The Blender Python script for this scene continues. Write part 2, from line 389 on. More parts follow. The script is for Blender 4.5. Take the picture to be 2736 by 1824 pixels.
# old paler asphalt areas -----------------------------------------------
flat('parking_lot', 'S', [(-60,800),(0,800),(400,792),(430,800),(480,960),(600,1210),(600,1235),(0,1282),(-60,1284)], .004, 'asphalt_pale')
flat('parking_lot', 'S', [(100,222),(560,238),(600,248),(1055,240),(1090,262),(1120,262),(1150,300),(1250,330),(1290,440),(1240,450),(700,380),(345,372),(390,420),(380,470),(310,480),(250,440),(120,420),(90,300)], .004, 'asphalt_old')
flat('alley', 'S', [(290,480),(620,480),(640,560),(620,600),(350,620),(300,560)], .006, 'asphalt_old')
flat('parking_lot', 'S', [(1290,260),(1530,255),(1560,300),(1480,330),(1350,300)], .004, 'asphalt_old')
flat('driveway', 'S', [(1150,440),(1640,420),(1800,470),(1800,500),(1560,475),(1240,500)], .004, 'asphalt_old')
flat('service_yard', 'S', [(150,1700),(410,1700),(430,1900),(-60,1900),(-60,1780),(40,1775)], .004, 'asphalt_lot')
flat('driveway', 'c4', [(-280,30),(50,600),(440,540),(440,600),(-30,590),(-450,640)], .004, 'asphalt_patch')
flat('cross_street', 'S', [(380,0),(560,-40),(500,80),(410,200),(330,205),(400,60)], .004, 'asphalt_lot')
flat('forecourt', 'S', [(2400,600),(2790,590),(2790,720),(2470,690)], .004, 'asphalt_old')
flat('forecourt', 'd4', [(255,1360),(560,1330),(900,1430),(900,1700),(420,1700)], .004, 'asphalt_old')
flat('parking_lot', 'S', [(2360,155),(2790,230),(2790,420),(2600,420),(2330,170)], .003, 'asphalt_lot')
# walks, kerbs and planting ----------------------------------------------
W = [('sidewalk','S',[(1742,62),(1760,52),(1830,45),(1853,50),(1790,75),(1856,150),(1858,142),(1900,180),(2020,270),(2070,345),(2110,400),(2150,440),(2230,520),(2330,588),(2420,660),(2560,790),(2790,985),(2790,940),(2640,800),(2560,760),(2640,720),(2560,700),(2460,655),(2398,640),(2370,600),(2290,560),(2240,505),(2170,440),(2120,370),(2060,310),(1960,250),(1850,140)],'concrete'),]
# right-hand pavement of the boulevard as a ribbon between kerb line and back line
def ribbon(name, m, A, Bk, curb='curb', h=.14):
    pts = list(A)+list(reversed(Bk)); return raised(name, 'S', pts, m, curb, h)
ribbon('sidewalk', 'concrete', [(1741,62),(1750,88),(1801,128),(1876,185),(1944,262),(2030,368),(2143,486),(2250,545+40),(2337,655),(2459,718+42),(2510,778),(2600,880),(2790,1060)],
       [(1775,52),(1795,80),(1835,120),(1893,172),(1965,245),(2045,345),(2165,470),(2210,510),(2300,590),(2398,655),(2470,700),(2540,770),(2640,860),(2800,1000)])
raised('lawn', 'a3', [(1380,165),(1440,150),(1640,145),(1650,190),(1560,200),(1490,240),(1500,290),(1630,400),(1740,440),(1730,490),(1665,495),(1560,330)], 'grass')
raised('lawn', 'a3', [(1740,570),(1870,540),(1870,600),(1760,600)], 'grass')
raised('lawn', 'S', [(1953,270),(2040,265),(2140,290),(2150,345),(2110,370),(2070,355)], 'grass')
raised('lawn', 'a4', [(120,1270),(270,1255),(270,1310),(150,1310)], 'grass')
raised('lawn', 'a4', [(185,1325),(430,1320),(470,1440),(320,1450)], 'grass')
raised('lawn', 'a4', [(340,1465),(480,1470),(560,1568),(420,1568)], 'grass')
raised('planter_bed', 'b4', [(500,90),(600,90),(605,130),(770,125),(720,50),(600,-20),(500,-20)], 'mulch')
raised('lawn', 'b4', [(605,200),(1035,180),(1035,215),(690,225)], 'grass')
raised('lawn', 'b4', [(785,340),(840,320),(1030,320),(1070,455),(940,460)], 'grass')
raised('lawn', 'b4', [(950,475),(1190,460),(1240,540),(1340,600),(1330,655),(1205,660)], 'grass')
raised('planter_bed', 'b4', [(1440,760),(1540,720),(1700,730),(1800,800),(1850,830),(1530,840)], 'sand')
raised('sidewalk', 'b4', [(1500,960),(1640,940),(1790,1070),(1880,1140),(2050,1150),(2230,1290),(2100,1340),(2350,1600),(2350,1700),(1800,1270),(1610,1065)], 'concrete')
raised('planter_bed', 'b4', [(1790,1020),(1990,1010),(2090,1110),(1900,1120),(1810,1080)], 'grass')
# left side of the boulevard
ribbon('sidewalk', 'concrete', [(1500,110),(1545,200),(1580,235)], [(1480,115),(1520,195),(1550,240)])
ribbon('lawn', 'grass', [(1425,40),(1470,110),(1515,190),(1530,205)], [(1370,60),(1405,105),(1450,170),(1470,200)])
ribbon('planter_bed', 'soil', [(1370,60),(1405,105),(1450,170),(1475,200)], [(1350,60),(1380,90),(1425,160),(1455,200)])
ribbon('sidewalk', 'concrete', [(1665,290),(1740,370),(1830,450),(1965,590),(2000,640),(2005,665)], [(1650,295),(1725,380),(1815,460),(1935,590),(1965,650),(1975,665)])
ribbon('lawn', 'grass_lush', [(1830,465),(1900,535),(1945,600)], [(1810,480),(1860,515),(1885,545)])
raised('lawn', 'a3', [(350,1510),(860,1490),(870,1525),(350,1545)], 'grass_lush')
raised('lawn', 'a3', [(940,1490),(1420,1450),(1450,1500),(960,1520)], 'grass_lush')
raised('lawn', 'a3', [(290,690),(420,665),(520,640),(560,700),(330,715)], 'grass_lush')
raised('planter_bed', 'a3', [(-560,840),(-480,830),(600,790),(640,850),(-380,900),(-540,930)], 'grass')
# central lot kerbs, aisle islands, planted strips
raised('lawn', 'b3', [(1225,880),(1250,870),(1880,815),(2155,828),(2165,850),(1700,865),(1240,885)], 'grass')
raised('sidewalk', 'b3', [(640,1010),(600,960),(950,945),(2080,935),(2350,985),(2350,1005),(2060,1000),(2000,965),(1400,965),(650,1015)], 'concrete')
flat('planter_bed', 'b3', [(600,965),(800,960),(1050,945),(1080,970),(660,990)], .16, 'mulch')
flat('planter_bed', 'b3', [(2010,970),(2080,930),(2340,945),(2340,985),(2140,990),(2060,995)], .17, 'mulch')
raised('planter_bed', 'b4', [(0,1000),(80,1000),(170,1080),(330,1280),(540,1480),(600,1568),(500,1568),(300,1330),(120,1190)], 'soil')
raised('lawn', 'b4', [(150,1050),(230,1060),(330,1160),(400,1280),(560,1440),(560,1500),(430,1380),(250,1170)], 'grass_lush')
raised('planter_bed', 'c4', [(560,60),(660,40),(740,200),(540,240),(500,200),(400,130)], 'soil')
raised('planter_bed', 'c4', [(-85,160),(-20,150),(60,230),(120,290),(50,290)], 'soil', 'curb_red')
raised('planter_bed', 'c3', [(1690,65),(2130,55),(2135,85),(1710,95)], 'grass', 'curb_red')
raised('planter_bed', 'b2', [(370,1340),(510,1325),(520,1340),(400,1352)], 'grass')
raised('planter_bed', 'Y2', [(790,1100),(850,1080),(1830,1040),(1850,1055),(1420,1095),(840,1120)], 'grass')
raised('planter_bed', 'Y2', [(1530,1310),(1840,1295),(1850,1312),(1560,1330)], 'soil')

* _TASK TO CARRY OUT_
Please reproduce each line exactly as written.

* _RESPONSE TO THE EXERCISE_
The Blender Python script for this scene continues. Write part 2, from line 389 on. More parts follow. The script is for Blender 4.5. Take the picture to be 2736 by 1824 pixels.
# old paler asphalt areas -----------------------------------------------
flat('parking_lot', 'S', [(-60,800),(0,800),(400,792),(430,800),(480,960),(600,1210),(600,1235),(0,1282),(-60,1284)], .004, 'asphalt_pale')
flat('parking_lot', 'S', [(100,222),(560,238),(600,248),(1055,240),(1090,262),(1120,262),(1150,300),(1250,330),(1290,440),(1240,450),(700,380),(345,372),(390,420),(380,470),(310,480),(250,440),(120,420),(90,300)], .004, 'asphalt_old')
flat('alley', 'S', [(290,480),(620,480),(640,560),(620,600),(350,620),(300,560)], .006, 'asphalt_old')
flat('parking_lot', 'S', [(1290,260),(1530,255),(1560,300),(1480,330),(1350,300)], .004, 'asphalt_old')
flat('driveway', 'S', [(1150,440),(1640,420),(1800,470),(1800,500),(1560,475),(1240,500)], .004, 'asphalt_old')
flat('service_yard', 'S', [(150,1700),(410,1700),(430,1900),(-60,1900),(-60,1780),(40,1775)], .004, 'asphalt_lot')
flat('driveway', 'c4', [(-280,30),(50,600),(440,540),(440,600),(-30,590),(-450,640)], .004, 'asphalt_patch')
flat('cross_street', 'S', [(380,0),(560,-40),(500,80),(410,200),(330,205),(400,60)], .004, 'asphalt_lot')
flat('forecourt', 'S', [(2400,600),(2790,590),(2790,720),(2470,690)], .004, 'asphalt_old')
flat('forecourt', 'd4', [(255,1360),(560,1330),(900,1430),(900,1700),(420,1700)], .004, 'asphalt_old')
flat('parking_lot', 'S', [(2360,155),(2790,230),(2790,420),(2600,420),(2330,170)], .003, 'asphalt_lot')
# walks, kerbs and planting ----------------------------------------------
W = [('sidewalk','S',[(1742,62),(1760,52),(1830,45),(1853,50),(1790,75),(1856,150),(1858,142),(1900,180),(2020,270),(2070,345),(2110,400),(2150,440),(2230,520),(2330,588),(2420,660),(2560,790),(2790,985),(2790,940),(2640,800),(2560,760),(2640,720),(2560,700),(2460,655),(2398,640),(2370,600),(2290,560),(2240,505),(2170,440),(2120,370),(2060,310),(1960,250),(1850,140)],'concrete'),]
# right-hand pavement of the boulevard as a ribbon between kerb line and back line
def ribbon(name, m, A, Bk, curb='curb', h=.14):
    pts = list(A)+list(reversed(Bk)); return raised(name, 'S', pts, m, curb, h)
ribbon('sidewalk', 'concrete', [(1741,62),(1750,88),(1801,128),(1876,185),(1944,262),(2030,368),(2143,486),(2250,545+40),(2337,655),(2459,718+42),(2510,778),(2600,880),(2790,1060)],
       [(1775,52),(1795,80),(1835,120),(1893,172),(1965,245),(2045,345),(2165,470),(2210,510),(2300,590),(2398,655),(2470,700),(2540,770),(2640,860),(2800,1000)])
raised('lawn', 'a3', [(1380,165),(1440,150),(1640,145),(1650,190),(1560,200),(1490,240),(1500,290),(1630,400),(1740,440),(1730,490),(1665,495),(1560,330)], 'grass')
raised('lawn', 'a3', [(1740,570),(1870,540),(1870,600),(1760,600)], 'grass')
raised('lawn', 'S', [(1953,270),(2040,265),(2140,290),(2150,345),(2110,370),(2070,355)], 'grass')
raised('lawn', 'a4', [(120,1270),(270,1255),(270,1310),(150,1310)], 'grass')
raised('lawn', 'a4', [(185,1325),(430,1320),(470,1440),(320,1450)], 'grass')
raised('lawn', 'a4', [(340,1465),(480,1470),(560,1568),(420,1568)], 'grass')
raised('planter_bed', 'b4', [(500,90),(600,90),(605,130),(770,125),(720,50),(600,-20),(500,-20)], 'mulch')
raised('lawn', 'b4', [(605,200),(1035,180),(1035,215),(690,225)], 'grass')
raised('lawn', 'b4', [(785,340),(840,320),(1030,320),(1070,455),(940,460)], 'grass')
raised('lawn', 'b4', [(950,475),(1190,460),(1240,540),(1340,600),(1330,655),(1205,660)], 'grass')
raised('planter_bed', 'b4', [(1440,760),(1540,720),(1700,730),(1800,800),(1850,830),(1530,840)], 'sand')
raised('sidewalk', 'b4', [(1500,960),(1640,940),(1790,1070),(1880,1140),(2050,1150),(2230,1290),(2100,1340),(2350,1600),(2350,1700),(1800,1270),(1610,1065)], 'concrete')
raised('planter_bed', 'b4', [(1790,1020),(1990,1010),(2090,1110),(1900,1120),(1810,1080)], 'grass')
# left side of the boulevard
ribbon('sidewalk', 'concrete', [(1500,110),(1545,200),(1580,235)], [(1480,115),(1520,195),(1550,240)])
ribbon('lawn', 'grass', [(1425,40),(1470,110),(1515,190),(1530,205)], [(1370,60),(1405,105),(1450,170),(1470,200)])
ribbon('planter_bed', 'soil', [(1370,60),(1405,105),(1450,170),(1475,200)], [(1350,60),(1380,90),(1425,160),(1455,200)])
ribbon('sidewalk', 'concrete', [(1665,290),(1740,370),(1830,450),(1965,590),(2000,640),(2005,665)], [(1650,295),(1725,380),(1815,460),(1935,590),(1965,650),(1975,665)])
ribbon('lawn', 'grass_lush', [(1830,465),(1900,535),(1945,600)], [(1810,480),(1860,515),(1885,545)])
raised('lawn', 'a3', [(350,1510),(860,1490),(870,1525),(350,1545)], 'grass_lush')
raised('lawn', 'a3', [(940,1490),(1420,1450),(1450,1500),(960,1520)], 'grass_lush')
raised('lawn', 'a3', [(290,690),(420,665),(520,640),(560,700),(330,715)], 'grass_lush')
raised('planter_bed', 'a3', [(-560,840),(-480,830),(600,790),(640,850),(-380,900),(-540,930)], 'grass')
# central lot kerbs, aisle islands, planted strips
raised('lawn', 'b3', [(1225,880),(1250,870),(1880,815),(2155,828),(2165,850),(1700,865),(1240,885)], 'grass')
raised('sidewalk', 'b3', [(640,1010),(600,960),(950,945),(2080,935),(2350,985),(2350,1005),(2060,1000),(2000,965),(1400,965),(650,1015)], 'concrete')
flat('planter_bed', 'b3', [(600,965),(800,960),(1050,945),(1080,970),(660,990)], .16, 'mulch')
flat('planter_bed', 'b3', [(2010,970),(2080,930),(2340,945),(2340,985),(2140,990),(2060,995)], .17, 'mulch')
raised('planter_bed', 'b4', [(0,1000),(80,1000),(170,1080),(330,1280),(540,1480),(600,1568),(500,1568),(300,1330),(120,1190)], 'soil')
raised('lawn', 'b4', [(150,1050),(230,1060),(330,1160),(400,1280),(560,1440),(560,1500),(430,1380),(250,1170)], 'grass_lush')
raised('planter_bed', 'c4', [(560,60),(660,40),(740,200),(540,240),(500,200),(400,130)], 'soil')
raised('planter_bed', 'c4', [(-85,160),(-20,150),(60,230),(120,290),(50,290)], 'soil', 'curb_red')
raised('planter_bed', 'c3', [(1690,65),(2130,55),(2135,85),(1710,95)], 'grass', 'curb_red')
raised('planter_bed', 'b2', [(370,1340),(510,1325),(520,1340),(400,1352)], 'grass')
raised('planter_bed', 'Y2', [(790,1100),(850,1080),(1830,1040),(1850,1055),(1420,1095),(840,1120)], 'grass')
raised('planter_bed', 'Y2', [(1530,1310),(1840,1295),(1850,1312),(1560,1330)], 'soil')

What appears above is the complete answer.